BLOG DE MANUEL AGOSIN. ES DECANO DE LA FACULTAD DE ECONOMÍA Y NEGOCIOS U. DE CHILE
Manuel Agosin, Decano de la Facultad de Economía y Negocios U. de Chile
Gratuidad y calidad
ESTÁ CLARO que la gratuidad no garantiza calidad. La educación, particularmente la universitaria, es cara. Las universidades que han avanzado en calidad lo han hecho hasta el momento a través del cobro de aranceles que cubren sus costos reales y la gestión adecuada de los recursos. Al eliminarse el cobro de aranceles, se deja la provisión de recursos en manos del gobierno de turno, que pasa a ser el que fija precios de transferencia por alumno y cupos que puede ofrecer cada carrera.
Ya las universidades acogidas a la gratuidad limitada a estudiantes provenientes de los hogares que están en el 50% más pobre han comenzado a experimentar dificultades financieras. Ahora, con el anuncio de la gratuidad a estudiantes del 60% más pobre, la situación se complejiza. Una razón es que dichos alumnos en la actualidad gozan de una beca por el arancel regulado y deben asumir la diferencia entre el arancel cobrado y el arancel regulado, generalmente a través de préstamos subsidiados. Desde 2018 en adelante el Estado pagará por ellos solo el arancel regulado, que en mi universidad es entre la mitad y dos tercios del arancel cobrado.

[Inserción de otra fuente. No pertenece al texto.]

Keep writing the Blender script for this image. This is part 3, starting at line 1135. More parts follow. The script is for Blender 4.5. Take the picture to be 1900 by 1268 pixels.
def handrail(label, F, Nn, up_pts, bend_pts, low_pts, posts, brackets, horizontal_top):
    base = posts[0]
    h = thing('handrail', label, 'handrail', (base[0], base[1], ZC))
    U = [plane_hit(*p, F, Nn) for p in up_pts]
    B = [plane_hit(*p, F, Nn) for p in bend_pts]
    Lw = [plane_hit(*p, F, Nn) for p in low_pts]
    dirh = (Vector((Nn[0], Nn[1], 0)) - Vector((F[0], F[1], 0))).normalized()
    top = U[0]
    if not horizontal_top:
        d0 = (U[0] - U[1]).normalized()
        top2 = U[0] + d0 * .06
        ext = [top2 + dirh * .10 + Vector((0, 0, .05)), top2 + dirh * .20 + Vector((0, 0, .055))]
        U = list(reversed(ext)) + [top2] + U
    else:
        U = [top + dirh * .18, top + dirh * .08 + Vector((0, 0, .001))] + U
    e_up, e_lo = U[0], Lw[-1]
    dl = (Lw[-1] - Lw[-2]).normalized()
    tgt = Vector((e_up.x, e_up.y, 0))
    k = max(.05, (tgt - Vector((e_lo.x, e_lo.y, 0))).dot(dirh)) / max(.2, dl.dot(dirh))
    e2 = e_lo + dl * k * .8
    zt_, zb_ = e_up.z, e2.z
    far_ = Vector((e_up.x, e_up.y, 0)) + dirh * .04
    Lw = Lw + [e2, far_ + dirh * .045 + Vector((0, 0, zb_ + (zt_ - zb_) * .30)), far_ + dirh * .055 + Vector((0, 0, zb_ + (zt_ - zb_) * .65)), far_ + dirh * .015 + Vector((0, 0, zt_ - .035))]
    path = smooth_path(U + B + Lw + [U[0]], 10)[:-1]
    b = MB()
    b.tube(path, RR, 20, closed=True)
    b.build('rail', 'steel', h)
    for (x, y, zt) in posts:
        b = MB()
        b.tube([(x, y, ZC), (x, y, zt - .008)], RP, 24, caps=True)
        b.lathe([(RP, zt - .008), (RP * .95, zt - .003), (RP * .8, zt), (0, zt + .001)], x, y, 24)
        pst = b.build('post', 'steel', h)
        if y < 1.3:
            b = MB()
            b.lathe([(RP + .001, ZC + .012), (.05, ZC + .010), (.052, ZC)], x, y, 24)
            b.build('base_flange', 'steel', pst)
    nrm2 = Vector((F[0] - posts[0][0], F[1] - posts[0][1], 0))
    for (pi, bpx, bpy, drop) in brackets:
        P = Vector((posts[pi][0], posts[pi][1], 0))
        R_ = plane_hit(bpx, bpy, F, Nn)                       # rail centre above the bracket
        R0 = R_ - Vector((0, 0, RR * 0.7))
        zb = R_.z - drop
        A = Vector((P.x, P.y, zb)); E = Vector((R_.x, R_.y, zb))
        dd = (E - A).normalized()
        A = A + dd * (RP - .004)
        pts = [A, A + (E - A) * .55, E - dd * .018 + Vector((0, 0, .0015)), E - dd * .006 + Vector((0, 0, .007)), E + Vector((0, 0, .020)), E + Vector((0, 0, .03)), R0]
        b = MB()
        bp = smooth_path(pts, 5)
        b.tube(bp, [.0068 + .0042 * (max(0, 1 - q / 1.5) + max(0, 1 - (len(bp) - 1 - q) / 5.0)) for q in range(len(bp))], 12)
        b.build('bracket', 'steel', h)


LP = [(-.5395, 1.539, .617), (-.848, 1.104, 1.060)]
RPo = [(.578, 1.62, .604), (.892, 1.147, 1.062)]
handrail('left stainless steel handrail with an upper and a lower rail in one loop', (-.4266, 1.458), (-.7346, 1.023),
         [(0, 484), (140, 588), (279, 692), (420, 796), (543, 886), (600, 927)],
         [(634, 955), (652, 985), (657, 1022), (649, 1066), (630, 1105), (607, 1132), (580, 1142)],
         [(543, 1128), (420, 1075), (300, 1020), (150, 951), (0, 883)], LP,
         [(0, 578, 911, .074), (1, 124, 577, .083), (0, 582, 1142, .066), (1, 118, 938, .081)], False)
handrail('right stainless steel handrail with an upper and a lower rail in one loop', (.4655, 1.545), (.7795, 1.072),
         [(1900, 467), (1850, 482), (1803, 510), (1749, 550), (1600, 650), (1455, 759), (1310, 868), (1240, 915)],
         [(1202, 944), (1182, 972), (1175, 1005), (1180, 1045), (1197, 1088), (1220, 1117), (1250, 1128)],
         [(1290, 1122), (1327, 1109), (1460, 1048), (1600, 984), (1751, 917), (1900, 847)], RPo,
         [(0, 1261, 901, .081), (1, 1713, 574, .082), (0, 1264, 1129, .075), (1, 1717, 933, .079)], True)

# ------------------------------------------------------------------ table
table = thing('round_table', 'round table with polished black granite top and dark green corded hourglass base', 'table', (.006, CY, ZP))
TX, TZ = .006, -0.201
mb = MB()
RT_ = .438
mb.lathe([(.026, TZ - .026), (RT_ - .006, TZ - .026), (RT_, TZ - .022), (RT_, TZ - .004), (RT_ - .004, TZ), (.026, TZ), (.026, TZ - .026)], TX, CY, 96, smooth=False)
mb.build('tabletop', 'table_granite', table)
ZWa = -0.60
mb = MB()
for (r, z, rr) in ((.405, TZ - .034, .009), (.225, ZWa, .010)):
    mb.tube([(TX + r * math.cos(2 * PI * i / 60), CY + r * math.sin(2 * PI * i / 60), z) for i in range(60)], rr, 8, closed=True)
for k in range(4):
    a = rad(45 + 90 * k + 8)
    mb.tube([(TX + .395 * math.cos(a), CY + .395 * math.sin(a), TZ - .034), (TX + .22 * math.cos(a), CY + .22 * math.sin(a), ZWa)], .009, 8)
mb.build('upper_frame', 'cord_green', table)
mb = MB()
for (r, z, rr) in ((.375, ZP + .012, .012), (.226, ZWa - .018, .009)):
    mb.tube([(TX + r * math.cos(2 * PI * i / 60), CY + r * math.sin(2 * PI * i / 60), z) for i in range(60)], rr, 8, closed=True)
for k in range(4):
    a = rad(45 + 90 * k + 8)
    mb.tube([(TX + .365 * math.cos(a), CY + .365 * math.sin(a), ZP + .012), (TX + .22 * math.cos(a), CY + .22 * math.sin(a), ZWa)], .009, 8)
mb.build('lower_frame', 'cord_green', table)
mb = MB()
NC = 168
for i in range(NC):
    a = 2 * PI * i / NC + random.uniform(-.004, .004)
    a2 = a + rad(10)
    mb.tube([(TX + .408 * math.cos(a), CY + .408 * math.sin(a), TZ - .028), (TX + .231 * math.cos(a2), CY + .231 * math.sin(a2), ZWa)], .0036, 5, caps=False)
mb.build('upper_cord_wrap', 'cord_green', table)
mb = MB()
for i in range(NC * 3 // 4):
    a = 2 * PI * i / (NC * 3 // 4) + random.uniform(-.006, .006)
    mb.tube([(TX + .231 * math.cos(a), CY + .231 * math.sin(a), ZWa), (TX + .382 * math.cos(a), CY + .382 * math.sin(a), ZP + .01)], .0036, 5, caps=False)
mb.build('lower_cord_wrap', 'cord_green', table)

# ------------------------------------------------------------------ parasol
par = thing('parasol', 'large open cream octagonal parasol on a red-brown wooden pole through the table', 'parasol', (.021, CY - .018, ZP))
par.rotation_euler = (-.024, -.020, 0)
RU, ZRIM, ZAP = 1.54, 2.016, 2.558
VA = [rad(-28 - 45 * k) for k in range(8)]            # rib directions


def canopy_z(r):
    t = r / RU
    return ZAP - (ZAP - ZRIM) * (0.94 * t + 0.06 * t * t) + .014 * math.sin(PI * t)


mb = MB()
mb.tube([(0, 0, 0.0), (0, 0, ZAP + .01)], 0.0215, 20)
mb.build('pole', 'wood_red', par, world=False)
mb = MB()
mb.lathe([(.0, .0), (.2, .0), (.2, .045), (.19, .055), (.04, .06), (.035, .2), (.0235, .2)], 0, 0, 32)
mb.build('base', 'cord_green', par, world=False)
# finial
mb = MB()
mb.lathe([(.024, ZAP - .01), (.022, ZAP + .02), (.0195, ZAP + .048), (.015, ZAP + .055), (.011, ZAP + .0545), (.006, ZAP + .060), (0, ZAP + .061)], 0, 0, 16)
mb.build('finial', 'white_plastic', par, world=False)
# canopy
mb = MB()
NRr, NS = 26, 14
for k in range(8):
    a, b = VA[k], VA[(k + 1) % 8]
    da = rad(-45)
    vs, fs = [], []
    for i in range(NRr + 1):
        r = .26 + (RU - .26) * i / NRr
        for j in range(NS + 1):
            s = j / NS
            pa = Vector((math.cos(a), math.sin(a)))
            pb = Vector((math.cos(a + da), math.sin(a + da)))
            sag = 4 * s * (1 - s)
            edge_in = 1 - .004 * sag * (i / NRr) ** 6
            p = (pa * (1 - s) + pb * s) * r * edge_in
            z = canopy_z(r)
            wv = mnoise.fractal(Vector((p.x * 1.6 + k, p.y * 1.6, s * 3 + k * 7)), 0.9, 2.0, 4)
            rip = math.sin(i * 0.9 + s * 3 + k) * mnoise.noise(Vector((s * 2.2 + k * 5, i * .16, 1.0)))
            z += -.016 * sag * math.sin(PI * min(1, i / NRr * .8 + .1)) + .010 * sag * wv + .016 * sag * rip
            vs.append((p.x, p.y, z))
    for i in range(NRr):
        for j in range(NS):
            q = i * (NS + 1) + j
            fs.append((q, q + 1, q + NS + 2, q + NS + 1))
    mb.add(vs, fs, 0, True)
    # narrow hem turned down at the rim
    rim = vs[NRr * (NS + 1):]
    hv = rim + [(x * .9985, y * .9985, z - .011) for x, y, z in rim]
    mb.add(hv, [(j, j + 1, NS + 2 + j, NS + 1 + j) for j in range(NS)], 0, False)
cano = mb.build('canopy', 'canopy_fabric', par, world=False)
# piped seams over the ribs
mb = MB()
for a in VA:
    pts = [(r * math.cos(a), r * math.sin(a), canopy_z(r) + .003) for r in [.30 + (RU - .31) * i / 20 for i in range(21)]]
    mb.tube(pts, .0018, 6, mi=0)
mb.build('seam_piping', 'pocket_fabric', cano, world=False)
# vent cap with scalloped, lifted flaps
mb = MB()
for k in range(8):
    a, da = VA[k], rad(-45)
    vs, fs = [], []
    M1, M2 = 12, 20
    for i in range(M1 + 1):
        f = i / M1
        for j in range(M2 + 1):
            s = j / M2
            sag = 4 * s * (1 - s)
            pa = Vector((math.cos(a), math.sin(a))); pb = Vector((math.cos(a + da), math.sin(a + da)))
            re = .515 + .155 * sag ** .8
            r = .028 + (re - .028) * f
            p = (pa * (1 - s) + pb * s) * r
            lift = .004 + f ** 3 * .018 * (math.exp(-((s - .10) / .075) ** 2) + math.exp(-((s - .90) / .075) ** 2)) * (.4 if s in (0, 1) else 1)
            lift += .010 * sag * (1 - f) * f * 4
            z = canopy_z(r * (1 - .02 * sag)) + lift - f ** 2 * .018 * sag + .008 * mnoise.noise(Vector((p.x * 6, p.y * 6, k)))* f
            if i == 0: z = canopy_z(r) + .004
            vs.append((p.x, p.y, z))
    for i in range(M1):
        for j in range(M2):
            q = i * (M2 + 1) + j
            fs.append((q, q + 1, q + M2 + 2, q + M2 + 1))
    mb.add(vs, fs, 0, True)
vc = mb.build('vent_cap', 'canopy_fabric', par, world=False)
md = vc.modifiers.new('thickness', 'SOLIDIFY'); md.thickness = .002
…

Asimismo, en una universidad altamente selectiva como la nuestra, los estudiantes tienden a concentrarse en los deciles más ricos de la población, quienes en una alta proporción tienen los puntajes de entrada más elevados. Es así como los estudiantes provenientes de los deciles de más altos ingresos están muy sobre representados. Por ejemplo, los estudiantes provenientes del 20% más rico de la población representan entre 40 y 50% del estudiantado, dependiendo de la facultad. Entonces, a medida que la gratuidad avanza, mayor es el impacto financiero adverso sobre los planteles.
Si llegáramos a la gratuidad universal, podría darse la paradoja que las universidades en gratuidad no tendrán los recursos que necesitan para ofrecer educación de calidad y se irán quedando con estudiantes que no puedan pagar, mientras que aquellos que sí pueden emigrarán a instituciones privadas sin fines de lucro no acogidas a la gratuidad, que sí tendrán los recursos para atraer a los mejores académicos.
Otro peligro que no se ha tenido en cuenta es el posible impacto de la gratuidad universal sobre la autonomía de las universidades acogidas. Por una parte, está la dependencia financiera del gobierno de turno, lo que podría atarlas de manos para contratar y mantener a buenos académicos. Segundo, gobernantes con agendas específicas podrán tratar de imponérselas a las universidades como condición para entregarles financiamiento.
¿Podemos combinar el objetivo que se persigue con la gratuidad con la preocupación por la calidad? Desde luego, pero con pragmatismo, dejando de lado la ideología. Por ejemplo, restringir la gratuidad a estudiantes del 60% más pobre y, para las familias no tan pobres, ofrecer una combinación de ayudas parciales y créditos contingentes al ingreso, con bajas (o cero) tasas de interés y un máximo de cuotas. Si esto suena a “subsidios a la demanda” combinados con el CAE reformado, es intencional.